[Records contained in a dataset]
** Begin **
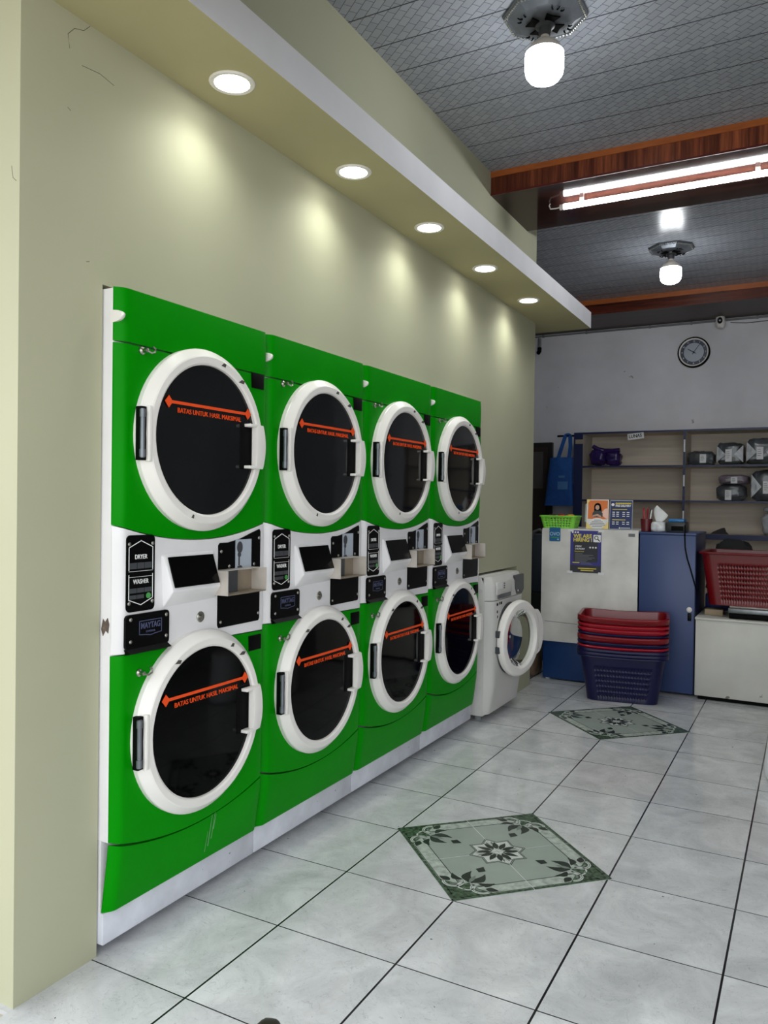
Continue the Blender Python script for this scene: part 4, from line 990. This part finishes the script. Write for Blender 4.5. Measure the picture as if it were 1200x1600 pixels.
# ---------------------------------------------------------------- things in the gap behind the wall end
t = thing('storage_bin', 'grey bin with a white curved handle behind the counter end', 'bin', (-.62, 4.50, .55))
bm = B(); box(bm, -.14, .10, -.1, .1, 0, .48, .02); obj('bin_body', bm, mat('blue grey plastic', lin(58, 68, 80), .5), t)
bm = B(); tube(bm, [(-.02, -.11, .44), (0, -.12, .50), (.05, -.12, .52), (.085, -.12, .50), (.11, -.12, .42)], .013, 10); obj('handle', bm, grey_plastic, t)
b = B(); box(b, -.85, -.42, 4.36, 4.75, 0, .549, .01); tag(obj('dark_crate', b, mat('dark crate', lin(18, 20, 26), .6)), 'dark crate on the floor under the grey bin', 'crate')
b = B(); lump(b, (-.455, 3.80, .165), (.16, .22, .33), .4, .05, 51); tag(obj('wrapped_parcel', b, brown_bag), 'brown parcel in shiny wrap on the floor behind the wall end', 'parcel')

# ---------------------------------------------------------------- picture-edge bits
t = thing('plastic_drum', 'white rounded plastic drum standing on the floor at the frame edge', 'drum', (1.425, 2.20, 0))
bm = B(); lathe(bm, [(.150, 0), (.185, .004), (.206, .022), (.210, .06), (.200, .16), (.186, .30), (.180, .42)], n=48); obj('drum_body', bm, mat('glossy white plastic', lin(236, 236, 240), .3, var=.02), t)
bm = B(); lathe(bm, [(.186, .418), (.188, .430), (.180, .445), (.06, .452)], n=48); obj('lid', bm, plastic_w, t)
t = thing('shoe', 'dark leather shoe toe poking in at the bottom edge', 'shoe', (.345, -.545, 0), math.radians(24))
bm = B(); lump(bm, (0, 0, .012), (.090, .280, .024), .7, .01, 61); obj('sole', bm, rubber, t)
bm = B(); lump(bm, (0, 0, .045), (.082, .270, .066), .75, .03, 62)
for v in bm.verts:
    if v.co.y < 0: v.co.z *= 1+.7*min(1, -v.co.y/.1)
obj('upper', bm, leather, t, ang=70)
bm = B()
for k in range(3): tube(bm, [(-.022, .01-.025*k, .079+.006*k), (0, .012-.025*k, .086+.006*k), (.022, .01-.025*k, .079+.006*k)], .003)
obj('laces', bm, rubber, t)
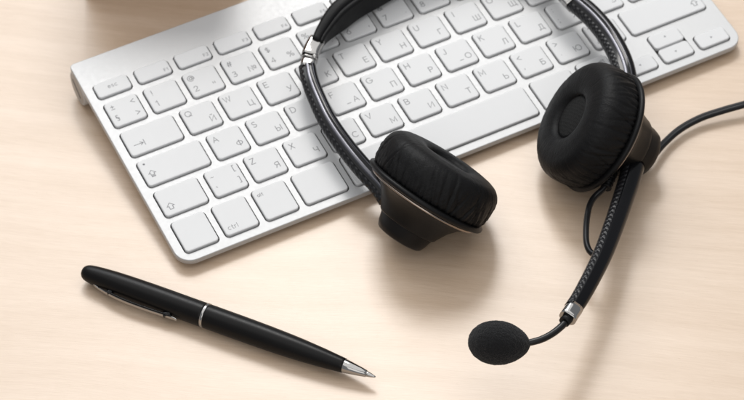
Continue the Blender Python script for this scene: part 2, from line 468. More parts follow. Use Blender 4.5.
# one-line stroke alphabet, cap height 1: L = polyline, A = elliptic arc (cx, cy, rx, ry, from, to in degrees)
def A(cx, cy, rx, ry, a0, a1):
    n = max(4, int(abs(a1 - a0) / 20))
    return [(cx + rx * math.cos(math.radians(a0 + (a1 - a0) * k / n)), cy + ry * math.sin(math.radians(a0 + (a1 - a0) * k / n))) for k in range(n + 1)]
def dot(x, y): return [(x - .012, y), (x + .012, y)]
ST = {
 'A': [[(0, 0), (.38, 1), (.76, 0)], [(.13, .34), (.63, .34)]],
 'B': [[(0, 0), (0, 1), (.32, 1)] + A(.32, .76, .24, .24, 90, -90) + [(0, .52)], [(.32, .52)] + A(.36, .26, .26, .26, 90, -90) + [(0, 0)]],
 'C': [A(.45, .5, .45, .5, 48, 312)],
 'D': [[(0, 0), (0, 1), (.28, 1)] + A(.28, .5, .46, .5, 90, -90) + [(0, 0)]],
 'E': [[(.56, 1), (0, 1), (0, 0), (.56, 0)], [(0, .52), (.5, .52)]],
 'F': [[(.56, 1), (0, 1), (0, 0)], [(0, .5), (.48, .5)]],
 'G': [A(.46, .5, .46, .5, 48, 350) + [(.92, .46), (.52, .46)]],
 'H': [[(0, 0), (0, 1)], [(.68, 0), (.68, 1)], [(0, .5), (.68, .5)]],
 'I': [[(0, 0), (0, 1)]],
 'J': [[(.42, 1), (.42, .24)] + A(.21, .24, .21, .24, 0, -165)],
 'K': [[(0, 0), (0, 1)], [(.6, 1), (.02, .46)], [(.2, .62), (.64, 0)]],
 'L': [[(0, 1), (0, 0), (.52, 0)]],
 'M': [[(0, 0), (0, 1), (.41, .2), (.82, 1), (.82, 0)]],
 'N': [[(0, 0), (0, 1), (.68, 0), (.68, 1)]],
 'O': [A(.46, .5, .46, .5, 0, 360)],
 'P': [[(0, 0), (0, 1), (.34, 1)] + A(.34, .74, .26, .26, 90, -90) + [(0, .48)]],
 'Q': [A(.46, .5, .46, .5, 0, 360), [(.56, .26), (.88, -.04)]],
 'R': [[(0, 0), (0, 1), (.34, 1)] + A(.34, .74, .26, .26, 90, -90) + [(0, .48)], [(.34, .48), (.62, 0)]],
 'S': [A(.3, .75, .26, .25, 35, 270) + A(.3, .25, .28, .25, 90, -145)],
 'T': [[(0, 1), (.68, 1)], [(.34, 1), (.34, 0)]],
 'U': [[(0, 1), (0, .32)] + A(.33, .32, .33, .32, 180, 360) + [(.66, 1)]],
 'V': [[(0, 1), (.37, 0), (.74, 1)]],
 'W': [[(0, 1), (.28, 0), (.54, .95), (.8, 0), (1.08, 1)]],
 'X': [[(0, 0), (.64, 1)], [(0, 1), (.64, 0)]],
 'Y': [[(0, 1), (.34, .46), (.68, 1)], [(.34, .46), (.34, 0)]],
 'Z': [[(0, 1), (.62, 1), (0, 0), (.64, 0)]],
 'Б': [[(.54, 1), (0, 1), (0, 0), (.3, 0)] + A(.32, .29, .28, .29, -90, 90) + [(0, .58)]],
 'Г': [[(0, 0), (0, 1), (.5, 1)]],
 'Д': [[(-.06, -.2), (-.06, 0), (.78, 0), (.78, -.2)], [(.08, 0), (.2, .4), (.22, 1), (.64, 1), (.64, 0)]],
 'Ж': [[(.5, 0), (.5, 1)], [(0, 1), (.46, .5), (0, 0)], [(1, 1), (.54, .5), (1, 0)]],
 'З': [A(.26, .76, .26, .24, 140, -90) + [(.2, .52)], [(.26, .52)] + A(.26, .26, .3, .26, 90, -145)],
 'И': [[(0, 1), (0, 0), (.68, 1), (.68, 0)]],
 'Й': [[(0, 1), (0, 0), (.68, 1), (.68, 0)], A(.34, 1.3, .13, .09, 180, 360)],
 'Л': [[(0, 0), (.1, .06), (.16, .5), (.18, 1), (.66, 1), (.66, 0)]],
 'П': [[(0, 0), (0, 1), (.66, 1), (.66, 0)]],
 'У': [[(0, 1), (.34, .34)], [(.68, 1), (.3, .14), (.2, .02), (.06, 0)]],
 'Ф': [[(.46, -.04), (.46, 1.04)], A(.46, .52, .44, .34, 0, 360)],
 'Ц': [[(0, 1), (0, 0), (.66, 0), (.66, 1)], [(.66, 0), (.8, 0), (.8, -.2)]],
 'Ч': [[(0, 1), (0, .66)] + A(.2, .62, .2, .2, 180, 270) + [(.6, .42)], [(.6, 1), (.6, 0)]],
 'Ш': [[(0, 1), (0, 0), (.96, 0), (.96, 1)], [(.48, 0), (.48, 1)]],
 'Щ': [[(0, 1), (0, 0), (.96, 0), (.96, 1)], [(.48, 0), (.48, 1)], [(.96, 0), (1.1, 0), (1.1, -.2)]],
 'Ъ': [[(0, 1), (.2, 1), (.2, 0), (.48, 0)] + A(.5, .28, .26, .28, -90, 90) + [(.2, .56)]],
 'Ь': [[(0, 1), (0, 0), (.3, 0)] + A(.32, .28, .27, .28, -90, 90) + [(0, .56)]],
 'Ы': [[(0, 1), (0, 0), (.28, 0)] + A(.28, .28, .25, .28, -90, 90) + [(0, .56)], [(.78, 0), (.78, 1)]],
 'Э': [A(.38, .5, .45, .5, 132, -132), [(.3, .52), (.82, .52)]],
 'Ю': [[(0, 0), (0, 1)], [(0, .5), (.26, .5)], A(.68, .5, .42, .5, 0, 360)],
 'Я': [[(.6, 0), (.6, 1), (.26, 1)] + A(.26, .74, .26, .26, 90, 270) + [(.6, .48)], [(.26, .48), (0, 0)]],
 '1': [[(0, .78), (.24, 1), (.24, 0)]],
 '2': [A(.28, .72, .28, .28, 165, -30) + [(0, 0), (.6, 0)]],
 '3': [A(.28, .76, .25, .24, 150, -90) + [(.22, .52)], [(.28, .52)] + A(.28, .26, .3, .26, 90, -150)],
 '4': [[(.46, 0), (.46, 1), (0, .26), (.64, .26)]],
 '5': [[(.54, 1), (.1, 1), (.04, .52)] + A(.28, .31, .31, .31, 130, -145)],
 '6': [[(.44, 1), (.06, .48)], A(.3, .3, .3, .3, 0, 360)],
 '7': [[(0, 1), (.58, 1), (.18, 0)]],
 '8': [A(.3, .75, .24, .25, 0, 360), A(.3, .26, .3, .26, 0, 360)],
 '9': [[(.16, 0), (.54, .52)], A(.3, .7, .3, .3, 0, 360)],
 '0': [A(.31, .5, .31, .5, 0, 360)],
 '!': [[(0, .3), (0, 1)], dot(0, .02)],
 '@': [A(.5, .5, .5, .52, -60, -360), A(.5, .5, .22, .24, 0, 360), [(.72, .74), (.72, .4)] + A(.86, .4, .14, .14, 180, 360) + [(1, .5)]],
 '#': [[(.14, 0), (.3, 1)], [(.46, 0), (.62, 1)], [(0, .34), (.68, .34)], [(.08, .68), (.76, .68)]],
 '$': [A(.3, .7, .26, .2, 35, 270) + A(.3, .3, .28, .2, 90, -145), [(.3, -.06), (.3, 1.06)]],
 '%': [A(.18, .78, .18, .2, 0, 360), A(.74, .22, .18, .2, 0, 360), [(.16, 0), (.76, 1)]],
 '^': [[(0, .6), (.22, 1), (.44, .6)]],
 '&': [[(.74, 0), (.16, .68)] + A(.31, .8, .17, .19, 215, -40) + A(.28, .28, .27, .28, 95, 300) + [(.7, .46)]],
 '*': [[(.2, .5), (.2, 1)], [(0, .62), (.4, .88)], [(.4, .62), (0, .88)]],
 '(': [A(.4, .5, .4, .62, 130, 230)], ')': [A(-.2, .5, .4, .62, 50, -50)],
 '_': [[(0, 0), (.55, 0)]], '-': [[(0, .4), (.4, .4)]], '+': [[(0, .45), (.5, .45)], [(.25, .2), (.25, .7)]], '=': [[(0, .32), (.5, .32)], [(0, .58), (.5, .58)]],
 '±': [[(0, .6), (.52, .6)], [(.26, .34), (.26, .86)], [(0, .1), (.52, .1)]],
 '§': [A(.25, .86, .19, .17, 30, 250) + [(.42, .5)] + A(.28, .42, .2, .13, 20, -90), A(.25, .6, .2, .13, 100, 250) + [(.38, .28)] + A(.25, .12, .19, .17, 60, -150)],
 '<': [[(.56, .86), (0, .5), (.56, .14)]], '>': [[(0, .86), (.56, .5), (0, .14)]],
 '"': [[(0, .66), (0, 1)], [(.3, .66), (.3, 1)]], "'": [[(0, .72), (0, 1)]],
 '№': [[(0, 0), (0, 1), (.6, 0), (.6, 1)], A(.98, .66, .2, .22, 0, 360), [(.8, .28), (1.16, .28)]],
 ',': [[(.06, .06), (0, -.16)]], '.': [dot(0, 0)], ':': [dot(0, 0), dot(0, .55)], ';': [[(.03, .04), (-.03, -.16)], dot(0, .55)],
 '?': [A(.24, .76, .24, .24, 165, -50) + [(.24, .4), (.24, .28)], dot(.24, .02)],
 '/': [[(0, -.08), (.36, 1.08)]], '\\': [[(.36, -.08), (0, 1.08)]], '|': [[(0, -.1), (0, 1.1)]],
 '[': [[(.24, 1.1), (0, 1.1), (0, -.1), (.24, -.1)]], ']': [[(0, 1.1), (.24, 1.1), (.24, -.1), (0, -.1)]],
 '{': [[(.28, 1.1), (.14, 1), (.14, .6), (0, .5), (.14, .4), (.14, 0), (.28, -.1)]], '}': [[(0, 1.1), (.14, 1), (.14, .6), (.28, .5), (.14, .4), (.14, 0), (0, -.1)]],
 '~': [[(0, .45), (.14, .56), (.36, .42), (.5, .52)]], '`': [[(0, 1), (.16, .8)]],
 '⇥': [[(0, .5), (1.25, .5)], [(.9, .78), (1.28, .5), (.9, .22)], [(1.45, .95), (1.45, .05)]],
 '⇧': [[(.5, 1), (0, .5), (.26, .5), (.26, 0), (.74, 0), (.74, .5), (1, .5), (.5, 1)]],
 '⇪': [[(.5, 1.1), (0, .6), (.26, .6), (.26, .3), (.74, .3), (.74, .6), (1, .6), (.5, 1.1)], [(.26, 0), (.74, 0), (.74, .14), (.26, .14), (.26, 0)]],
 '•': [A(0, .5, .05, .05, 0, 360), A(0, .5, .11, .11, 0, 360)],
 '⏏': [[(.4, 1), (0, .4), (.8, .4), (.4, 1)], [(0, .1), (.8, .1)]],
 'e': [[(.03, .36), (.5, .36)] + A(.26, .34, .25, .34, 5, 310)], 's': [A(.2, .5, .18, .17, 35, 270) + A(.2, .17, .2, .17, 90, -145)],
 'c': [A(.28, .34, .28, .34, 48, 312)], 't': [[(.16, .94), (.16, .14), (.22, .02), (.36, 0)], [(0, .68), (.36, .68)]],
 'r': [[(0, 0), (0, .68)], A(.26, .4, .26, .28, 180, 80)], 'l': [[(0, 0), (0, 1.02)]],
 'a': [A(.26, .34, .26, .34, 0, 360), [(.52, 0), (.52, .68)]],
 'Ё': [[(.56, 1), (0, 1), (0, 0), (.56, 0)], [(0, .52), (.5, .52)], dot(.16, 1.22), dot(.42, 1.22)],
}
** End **
- [Task to carry out]
Search the entries for "Continue" and copy out each line that has it.

- [Output of the task]
Continue the Blender Python script for this scene: part 4, from line 990. This part finishes the script. Write for Blender 4.5. Measure the picture as if it were 1200x1600 pixels.
Continue the Blender Python script for this scene: part 2, from line 468. More parts follow. Use Blender 4.5.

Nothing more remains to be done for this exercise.